Seanad debates

Wednesday, 8 December 2004

Dormant Accounts (Amendment) Bill 2004: Report and Final Stages.

 

4:00 pm

Photo of Éamon Ó CuívÉamon Ó Cuív (Galway West, Fianna Fail)

On the question of decision making, the board must have three criteria, namely, appropriate skills, regional balance and gender balance. The next issue is whether it is for capital or current expenditure. It can be for both but in certain ways it lends itself to capital expenditure because capital expenditure by its nature is one-off.

The next issue raised is whether it is for current expenditure.

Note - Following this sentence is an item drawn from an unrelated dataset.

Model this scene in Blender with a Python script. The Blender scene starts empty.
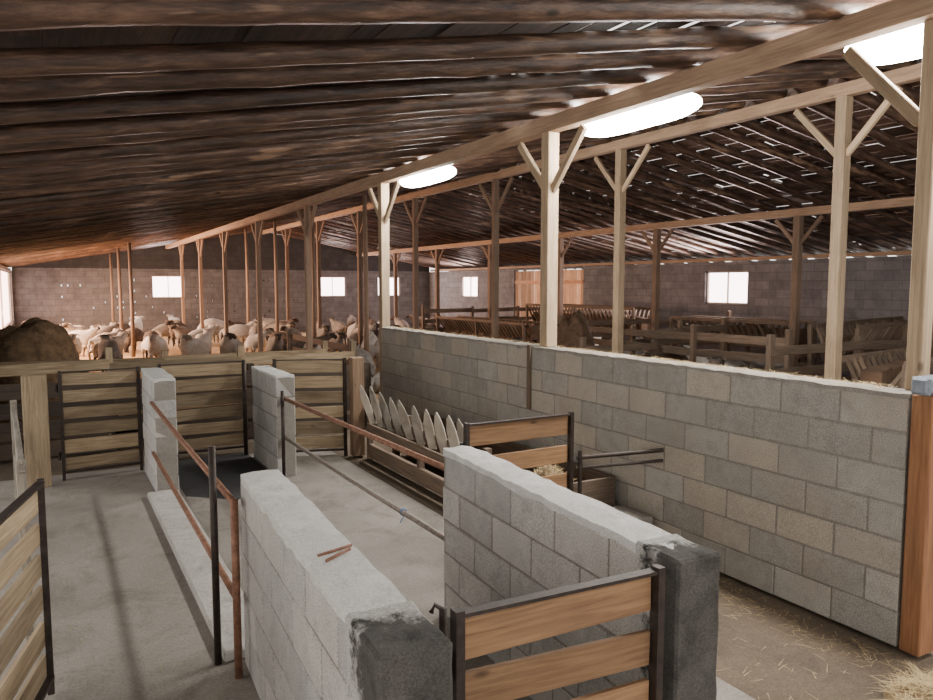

My view is that if we are going to spend it on current programmes, the Government must be aware that when the dormant accounts money runs out it will need to pick up the tab. One cannot start very good schemes, run them for five years and then forget them. The money will eventually run out. The social and economic issue is incredibly wide. I intend to have much more detailed criteria on the operation of the schemes.

I am a little disappointed the original legislation did not place greater emphasis on community because it is argued nowadays that social and economic disadvantage applies to everybody. Last Monday in Galway, disabled people put to me the valid point that they are not seeking to be boxed out as disabled persons but facilitated to play a full role in the community. The construction of a footpath to enable them to get to a meeting or the erection of traffic lights with special bleepers is a mainstream issue, rather than a boxed issue, for disabled people. All traffic lights should have such a facility.

I would like the dormant accounts fund to be focused on the area of community, with special emphasis on people with a social disadvantage and their full integration into communities rather than treating them as separate from the rest of the community. Those of us who live in rural areas view our communities as a totality, consisting of the old, young, disabled and able bodied, rather than as a number of sections. It is a tricky balance.

I am strongly in favour of concentrating on voluntary community school schemes. We should not fall for the argument, for example, that an entrepreneur providing jobs in a RAPID area is entitled to funding because he or she is addressing social disadvantage through job creation. That would be nonsense and a subversion of what has been the purpose of the funds from the outset.